A Justiça Federal no Rio Grande do Sul condenou a Fundação Palmares a pagar uma indenização de R$ 50 mil por danos morais ao historiador, jornalista e professor universitário Deivison Campos.

A tese de mestrado dele foi citada em um relatório redigido pelo então presidente da fundação, Sérgio Camargo, para justificar a retirada de obras clássicas do acervo da entidade.

Títulos escritos por Aldo Rebelo, Antonio Gramsci, Caio Prado Jr., Celso Furtado, Eric Hobsbawm, Karl Marx, Max Weber e Marilena Chauí, entre muitos outros, foram banidos da biblioteca. Posteriormente, a Justiça proibiu a censura do acervo.

O relatório, intitulado ‘Retrato do Acervo: A Doutrinação Marxista’, acusava os livros de “sexualização de crianças, ideologia de gênero, pornografia e erotismo, manuais de guerrilha, manuais de greve, manuais de revolução, bandidolatria e bizarrias”.

A juíza Daniela Tocchetto Cavalheiro, da 2.ª Vara Federal de Porto Alegre, concluiu que a tese de mestrado do historiador foi “descontextualizada” e usada com “imprudência”.

“O ilícito fica ainda mais evidente quando percebe-se que a tese do autor é a única fonte técnica científica utilizada para fundamentar o relatório produzido pela Fundação ré, fazendo com que tal menção ganhe a relevância e proporção defendida pela parte autora e impõe-se reconhecer em juízo como capaz de efetivamente produzir o alegado dano a sua moral, especialmente pela repercussão na mídia nacional que deu notoriedade ao documento”, diz um trecho da decisão.

A juíza acolheu integralmente o pedido do historiador, representado pela advogada Luana Pereira da Costa, que destaca que a ação foi movida contra a gestão anterior. “Esperamos que algo assim nunca mais se repita na Fundação Palmares”, afirma Luana.

Além do pagamento, a fundação terá que publicar uma nota de esclarecimento, escrita por Campos, em seu site. O relatório também deverá ser editado para retirar o trecho da dissertação do pesquisador.

A dissertação de mestrado de Deivison Campos fala sobre o papel do Grupo Palmares de Porto Alegre na constituição da data de 20 de novembro, Dia da Consciência Negra, como alternativa ao dia 13 de maio, quando é celebrada a abolição da escravidão no Brasil. A ideia defendida pelo autor é que a nova data nasce como um marco político para contrapor a noção de uma abolição conquistada ao imaginário anterior, de um benefício concedido.

O trecho citado no relatório da Sérgio Camargo foi retirado do resumo da dissertação.
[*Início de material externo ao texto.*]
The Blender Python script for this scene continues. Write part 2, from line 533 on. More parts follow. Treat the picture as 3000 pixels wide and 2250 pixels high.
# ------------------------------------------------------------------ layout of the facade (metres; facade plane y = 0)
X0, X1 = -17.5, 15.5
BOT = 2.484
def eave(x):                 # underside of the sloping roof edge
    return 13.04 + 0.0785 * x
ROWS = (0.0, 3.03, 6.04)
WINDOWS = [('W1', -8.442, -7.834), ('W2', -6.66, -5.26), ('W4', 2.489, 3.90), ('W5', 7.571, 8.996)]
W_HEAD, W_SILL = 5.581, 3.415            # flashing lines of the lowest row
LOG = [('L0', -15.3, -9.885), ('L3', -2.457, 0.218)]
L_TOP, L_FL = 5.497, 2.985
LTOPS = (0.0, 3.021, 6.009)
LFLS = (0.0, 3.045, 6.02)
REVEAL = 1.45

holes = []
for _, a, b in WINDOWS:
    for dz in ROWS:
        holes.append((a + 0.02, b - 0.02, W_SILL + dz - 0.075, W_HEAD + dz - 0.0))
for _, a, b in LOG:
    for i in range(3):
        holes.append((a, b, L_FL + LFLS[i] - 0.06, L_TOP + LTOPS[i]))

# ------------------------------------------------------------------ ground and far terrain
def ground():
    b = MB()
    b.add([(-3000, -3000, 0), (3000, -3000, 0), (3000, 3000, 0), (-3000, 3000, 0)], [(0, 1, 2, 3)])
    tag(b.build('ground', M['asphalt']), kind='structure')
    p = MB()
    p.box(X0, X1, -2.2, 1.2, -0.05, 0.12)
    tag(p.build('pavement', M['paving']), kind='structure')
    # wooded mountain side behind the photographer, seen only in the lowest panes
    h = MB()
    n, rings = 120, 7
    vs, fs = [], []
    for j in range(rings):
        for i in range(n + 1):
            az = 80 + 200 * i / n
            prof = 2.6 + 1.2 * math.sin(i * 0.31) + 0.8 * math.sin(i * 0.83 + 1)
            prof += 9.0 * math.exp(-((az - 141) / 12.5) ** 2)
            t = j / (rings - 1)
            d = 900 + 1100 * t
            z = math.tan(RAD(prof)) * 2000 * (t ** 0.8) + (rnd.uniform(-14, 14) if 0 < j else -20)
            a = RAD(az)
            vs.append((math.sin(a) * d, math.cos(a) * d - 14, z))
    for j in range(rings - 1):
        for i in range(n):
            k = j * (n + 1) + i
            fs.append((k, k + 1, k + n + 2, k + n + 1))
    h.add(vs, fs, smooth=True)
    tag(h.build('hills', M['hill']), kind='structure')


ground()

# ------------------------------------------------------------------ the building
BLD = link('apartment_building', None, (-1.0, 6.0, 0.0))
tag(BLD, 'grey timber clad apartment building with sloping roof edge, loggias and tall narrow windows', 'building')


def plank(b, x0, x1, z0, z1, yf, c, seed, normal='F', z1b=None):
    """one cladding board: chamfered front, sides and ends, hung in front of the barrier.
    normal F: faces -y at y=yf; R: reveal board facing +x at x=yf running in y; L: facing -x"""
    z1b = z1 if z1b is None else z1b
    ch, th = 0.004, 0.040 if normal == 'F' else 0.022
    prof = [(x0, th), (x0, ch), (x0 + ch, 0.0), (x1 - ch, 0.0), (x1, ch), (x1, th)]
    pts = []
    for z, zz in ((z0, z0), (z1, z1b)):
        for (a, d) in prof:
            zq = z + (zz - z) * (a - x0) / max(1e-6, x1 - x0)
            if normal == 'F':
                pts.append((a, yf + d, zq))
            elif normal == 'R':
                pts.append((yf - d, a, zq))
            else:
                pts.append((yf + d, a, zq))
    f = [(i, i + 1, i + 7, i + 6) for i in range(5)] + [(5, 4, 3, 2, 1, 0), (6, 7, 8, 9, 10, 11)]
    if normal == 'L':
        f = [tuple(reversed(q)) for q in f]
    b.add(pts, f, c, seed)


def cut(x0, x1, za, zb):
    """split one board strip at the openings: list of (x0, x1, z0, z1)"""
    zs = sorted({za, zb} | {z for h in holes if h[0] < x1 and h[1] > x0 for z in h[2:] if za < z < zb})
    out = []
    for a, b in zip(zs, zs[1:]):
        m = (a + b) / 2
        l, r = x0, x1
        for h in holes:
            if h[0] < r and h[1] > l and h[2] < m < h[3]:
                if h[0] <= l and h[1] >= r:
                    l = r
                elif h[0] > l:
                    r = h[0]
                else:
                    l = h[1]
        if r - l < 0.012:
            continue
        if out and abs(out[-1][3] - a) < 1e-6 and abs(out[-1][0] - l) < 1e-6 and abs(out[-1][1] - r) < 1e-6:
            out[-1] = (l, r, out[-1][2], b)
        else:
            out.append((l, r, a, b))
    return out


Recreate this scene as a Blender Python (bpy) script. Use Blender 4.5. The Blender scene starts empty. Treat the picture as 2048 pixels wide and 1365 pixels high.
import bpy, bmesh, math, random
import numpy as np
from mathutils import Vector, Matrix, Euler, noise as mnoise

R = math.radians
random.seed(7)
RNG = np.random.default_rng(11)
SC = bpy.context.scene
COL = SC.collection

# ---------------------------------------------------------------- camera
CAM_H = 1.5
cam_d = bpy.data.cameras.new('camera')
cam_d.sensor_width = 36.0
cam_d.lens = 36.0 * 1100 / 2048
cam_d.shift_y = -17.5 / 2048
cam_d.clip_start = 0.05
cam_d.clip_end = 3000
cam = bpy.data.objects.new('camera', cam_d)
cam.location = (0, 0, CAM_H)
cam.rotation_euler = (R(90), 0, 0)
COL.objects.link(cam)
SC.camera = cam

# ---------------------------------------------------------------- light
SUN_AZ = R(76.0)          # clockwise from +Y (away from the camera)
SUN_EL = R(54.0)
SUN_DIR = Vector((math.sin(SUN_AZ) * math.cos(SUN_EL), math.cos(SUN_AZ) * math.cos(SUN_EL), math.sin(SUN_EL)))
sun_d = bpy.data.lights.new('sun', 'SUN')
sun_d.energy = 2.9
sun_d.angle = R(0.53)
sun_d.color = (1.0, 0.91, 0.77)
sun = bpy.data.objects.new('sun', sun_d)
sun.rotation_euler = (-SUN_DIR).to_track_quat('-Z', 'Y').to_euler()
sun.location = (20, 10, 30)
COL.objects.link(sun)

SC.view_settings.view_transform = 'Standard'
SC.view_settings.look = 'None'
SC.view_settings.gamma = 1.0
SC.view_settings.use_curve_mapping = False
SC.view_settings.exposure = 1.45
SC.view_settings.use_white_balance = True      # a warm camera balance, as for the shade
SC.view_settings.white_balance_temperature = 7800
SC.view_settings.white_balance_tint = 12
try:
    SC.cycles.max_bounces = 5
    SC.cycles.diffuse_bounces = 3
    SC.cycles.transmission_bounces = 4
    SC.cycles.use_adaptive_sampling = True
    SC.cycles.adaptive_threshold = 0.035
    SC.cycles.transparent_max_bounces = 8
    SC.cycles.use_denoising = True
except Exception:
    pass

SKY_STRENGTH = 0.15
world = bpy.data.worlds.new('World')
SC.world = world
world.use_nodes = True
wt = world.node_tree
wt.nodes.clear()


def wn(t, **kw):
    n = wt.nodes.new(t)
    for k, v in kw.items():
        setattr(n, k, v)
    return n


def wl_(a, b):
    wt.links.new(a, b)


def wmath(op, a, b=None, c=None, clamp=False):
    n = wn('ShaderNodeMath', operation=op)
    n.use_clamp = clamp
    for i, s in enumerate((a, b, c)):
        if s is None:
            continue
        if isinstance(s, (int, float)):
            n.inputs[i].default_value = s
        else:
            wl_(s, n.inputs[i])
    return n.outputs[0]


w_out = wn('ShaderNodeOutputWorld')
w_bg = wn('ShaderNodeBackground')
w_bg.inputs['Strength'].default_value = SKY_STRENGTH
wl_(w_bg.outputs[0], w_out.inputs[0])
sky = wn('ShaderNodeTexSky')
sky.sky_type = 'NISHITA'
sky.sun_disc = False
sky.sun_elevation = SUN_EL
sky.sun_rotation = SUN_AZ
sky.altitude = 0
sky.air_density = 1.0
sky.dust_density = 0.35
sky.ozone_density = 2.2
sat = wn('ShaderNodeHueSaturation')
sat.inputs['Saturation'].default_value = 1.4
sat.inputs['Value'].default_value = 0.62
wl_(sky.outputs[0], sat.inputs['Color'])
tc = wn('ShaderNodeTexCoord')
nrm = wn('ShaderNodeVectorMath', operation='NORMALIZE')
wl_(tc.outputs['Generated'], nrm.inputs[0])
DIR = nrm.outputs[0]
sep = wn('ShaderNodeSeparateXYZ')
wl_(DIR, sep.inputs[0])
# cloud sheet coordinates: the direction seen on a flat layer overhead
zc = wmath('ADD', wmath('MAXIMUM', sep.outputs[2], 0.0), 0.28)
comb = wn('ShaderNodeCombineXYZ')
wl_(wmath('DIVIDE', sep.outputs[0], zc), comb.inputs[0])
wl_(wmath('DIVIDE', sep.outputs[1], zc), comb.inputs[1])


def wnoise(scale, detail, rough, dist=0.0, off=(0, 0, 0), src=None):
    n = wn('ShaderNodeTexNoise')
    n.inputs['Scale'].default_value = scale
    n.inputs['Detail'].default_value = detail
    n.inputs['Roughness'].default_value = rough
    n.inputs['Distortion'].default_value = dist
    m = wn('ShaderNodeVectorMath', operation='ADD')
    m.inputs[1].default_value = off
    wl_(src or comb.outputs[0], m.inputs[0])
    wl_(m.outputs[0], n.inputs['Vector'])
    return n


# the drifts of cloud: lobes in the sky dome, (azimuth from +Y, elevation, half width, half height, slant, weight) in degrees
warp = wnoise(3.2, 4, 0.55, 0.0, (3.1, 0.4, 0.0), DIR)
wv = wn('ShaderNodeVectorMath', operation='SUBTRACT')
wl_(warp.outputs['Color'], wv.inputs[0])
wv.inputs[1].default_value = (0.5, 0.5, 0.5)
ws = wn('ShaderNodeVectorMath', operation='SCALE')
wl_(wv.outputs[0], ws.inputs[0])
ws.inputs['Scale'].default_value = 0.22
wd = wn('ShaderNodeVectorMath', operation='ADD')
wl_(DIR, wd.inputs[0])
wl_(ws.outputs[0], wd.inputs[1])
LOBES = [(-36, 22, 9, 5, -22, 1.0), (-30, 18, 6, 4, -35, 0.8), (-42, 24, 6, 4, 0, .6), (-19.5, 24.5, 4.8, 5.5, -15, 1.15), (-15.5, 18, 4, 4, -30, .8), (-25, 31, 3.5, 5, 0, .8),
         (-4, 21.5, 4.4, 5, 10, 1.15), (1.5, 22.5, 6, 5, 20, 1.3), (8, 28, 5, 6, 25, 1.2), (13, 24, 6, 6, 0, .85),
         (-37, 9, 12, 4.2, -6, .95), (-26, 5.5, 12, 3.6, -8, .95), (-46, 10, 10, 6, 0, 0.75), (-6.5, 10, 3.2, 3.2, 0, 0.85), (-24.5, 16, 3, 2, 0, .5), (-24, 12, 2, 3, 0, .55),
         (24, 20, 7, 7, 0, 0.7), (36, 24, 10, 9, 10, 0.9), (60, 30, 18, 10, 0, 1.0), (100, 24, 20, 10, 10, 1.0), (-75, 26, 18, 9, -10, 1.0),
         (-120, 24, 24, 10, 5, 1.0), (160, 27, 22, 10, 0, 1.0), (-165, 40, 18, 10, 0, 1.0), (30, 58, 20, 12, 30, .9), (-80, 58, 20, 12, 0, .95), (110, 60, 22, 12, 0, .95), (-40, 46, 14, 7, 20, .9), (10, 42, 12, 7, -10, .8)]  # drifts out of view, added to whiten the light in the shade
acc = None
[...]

Nele, Campos afirma que o Grupo Palmares adota uma “postura e um discurso subversivo que coloca em cheque conceitos estruturantes da sociedade brasileira como democracia racial, identidade e cultura nacional”. O parágrafo é usado para atribuir ao movimento a pecha de “datado, de mentalidade revolucionária e marxista”.

Ao Estadão, o pesquisador afirma que a decisão “fica como um documento que aponta a irresponsabilidade do governo e da gestão passada com as memórias e patrimônios afro-brasileiros”.

“Recusa igualmente a tentativa de ataque à memória de Oliveira Silveira e da importância do Grupo Palmares que está na origem desse entendimento de que as políticas públicas para as populações negras são conquistas dos negros, seja a Abolição, sejam as diferentes políticas afirmativas”, afirma.

O historiador afirma ainda que a Fundação Palmares precisa ser tratada como um órgão de Estado e “protegida de políticas governamentais indevidas e irresponsáveis”. “A fim de que cumpra sua missão de guardiã do patrimônio afro de acordo com a construção histórica dos negros e não de acordo com o entendimento de alguns indivíduos, como ocorreu nos últimos quatro anos.”

COM A PALAVRA, A ADVOGADA LUANA PEREIRA DA COSTA, QUE DEFENDE DEIVISON CAMPOS

“Essa decisão não impacta somente o autor; ela restaura a verdade sobre o legado de Oliveira Silveira e da Fundação Palmares. A concessão do pedido de nota pública é o mais importante, porque garante a reparação mais integral possível dos danos causados ao autor, que teve sua obra descontextualizada e distorcida.”